Identify the lines bearing the string "part" and gather them.

== Source data

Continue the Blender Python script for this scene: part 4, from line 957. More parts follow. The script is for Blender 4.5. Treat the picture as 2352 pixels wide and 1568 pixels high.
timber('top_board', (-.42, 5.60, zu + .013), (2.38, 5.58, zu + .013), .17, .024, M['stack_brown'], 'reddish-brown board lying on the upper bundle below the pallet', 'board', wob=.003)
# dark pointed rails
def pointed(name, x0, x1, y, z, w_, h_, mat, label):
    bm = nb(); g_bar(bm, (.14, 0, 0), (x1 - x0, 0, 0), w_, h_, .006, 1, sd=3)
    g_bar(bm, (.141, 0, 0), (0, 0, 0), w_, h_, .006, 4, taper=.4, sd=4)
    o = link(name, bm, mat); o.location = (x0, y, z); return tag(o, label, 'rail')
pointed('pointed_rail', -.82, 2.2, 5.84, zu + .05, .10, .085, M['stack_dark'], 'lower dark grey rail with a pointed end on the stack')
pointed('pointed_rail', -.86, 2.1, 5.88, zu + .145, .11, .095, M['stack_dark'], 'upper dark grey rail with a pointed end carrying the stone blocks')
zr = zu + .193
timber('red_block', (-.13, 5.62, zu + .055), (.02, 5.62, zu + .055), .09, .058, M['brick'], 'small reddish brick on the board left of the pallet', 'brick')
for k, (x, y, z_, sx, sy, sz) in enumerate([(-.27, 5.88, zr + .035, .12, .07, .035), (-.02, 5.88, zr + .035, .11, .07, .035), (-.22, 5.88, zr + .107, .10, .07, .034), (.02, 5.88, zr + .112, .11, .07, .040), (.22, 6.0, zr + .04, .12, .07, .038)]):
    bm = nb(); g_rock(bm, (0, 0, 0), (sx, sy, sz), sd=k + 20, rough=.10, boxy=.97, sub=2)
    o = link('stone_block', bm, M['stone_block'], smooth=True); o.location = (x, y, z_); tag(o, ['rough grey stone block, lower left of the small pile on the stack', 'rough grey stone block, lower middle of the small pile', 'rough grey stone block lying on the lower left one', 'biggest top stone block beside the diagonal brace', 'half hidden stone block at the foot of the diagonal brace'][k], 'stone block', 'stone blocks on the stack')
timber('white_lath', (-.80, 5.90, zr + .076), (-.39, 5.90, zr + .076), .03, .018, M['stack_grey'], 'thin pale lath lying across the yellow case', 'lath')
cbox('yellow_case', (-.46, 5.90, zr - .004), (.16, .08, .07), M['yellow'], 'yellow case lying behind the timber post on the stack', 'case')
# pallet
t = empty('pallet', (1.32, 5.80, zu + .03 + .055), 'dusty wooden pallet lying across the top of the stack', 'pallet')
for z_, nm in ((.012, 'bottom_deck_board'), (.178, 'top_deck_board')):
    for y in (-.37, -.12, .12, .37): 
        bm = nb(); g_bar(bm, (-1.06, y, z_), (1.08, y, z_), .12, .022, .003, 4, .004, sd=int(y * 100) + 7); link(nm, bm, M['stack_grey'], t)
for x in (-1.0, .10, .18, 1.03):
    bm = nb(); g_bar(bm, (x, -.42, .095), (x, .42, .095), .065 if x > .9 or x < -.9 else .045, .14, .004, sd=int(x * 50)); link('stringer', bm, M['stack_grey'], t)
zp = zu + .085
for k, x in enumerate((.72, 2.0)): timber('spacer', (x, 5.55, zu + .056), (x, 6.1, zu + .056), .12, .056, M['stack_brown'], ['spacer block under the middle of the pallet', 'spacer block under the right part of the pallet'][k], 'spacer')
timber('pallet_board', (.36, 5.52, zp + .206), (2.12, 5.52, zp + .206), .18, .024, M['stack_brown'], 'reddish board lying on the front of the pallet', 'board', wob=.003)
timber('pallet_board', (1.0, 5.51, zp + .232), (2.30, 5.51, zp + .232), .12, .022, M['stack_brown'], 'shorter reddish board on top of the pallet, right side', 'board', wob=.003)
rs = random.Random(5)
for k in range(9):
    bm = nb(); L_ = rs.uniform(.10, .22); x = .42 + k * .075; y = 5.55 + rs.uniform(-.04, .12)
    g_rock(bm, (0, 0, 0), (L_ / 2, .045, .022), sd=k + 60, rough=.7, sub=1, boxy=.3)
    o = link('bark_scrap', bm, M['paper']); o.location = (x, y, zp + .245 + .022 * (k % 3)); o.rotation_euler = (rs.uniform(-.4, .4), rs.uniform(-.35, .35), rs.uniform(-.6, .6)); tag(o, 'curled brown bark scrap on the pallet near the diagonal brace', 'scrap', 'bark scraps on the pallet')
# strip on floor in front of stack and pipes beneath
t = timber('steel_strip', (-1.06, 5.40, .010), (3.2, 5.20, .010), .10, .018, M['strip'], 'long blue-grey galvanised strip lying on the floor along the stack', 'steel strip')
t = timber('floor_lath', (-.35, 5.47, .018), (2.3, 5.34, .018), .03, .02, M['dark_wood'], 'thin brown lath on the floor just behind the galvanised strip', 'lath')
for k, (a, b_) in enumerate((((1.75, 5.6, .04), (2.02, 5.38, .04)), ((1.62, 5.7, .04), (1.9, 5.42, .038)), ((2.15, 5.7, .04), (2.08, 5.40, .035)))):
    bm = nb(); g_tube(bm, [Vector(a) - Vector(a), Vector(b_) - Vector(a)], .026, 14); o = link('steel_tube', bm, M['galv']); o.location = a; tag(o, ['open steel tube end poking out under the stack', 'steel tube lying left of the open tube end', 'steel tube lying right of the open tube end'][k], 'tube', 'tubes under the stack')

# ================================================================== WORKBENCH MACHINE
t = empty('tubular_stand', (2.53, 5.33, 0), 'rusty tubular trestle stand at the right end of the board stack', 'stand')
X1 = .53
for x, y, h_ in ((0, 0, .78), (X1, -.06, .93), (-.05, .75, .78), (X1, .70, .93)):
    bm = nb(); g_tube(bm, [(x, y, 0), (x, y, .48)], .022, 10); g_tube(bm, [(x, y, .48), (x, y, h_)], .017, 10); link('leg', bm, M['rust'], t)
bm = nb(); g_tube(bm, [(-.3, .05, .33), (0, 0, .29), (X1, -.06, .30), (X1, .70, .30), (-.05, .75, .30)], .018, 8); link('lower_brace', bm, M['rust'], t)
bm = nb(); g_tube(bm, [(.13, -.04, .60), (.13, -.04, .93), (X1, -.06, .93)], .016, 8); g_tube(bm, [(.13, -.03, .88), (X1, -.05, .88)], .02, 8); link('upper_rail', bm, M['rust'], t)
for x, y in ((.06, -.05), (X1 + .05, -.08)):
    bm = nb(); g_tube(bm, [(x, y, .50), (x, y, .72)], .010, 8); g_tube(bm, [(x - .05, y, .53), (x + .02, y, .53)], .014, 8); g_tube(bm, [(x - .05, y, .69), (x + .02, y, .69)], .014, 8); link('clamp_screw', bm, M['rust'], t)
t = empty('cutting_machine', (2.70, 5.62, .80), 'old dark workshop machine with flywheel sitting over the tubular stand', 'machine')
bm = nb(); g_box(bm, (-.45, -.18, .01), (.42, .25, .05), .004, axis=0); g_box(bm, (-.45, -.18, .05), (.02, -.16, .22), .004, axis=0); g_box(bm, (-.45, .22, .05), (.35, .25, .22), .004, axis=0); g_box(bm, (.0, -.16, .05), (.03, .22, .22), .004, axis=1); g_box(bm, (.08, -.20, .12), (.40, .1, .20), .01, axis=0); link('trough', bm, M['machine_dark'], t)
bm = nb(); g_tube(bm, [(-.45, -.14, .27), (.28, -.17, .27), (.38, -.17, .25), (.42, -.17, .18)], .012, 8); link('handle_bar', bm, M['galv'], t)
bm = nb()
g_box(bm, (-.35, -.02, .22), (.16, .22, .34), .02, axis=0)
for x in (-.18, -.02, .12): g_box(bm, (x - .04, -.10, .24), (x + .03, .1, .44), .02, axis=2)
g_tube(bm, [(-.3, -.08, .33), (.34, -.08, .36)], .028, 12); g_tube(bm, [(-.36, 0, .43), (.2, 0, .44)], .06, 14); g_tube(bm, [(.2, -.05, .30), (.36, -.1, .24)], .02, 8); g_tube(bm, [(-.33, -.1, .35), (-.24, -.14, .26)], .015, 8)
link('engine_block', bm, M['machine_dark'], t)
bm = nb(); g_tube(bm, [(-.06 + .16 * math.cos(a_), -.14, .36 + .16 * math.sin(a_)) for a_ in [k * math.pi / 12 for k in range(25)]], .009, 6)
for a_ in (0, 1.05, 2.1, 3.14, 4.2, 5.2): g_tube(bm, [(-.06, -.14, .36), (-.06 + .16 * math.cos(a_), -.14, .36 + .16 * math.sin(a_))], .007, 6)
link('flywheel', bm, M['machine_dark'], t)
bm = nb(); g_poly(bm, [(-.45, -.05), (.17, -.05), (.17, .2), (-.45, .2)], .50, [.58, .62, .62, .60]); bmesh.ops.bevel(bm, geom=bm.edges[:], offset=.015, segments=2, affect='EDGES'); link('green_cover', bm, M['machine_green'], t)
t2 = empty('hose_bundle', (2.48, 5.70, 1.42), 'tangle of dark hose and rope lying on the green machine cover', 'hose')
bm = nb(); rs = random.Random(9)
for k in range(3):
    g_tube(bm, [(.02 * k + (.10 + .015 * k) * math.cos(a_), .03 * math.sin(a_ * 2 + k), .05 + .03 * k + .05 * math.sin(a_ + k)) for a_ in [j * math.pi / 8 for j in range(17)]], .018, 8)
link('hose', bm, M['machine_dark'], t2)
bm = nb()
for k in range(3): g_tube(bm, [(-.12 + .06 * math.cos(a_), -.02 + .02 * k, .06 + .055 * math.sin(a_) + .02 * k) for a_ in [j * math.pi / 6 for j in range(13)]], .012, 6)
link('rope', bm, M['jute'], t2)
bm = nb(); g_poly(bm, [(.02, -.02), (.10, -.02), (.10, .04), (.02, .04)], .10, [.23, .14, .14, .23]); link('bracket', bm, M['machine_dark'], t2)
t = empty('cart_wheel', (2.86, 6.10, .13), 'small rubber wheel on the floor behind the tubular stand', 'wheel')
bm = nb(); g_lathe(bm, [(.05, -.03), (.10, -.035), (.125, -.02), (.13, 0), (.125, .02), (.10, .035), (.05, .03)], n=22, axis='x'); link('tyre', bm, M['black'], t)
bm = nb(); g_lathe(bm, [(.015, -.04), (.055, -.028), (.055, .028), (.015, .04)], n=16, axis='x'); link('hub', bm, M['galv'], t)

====

Right answer:
Continue the Blender Python script for this scene: part 4, from line 957. More parts follow. The script is for Blender 4.5. Treat the picture as 2352 pixels wide and 1568 pixels high.
for k, x in enumerate((.72, 2.0)): timber('spacer', (x, 5.55, zu + .056), (x, 6.1, zu + .056), .12, .056, M['stack_brown'], ['spacer block under the middle of the pallet', 'spacer block under the right part of the pallet'][k], 'spacer')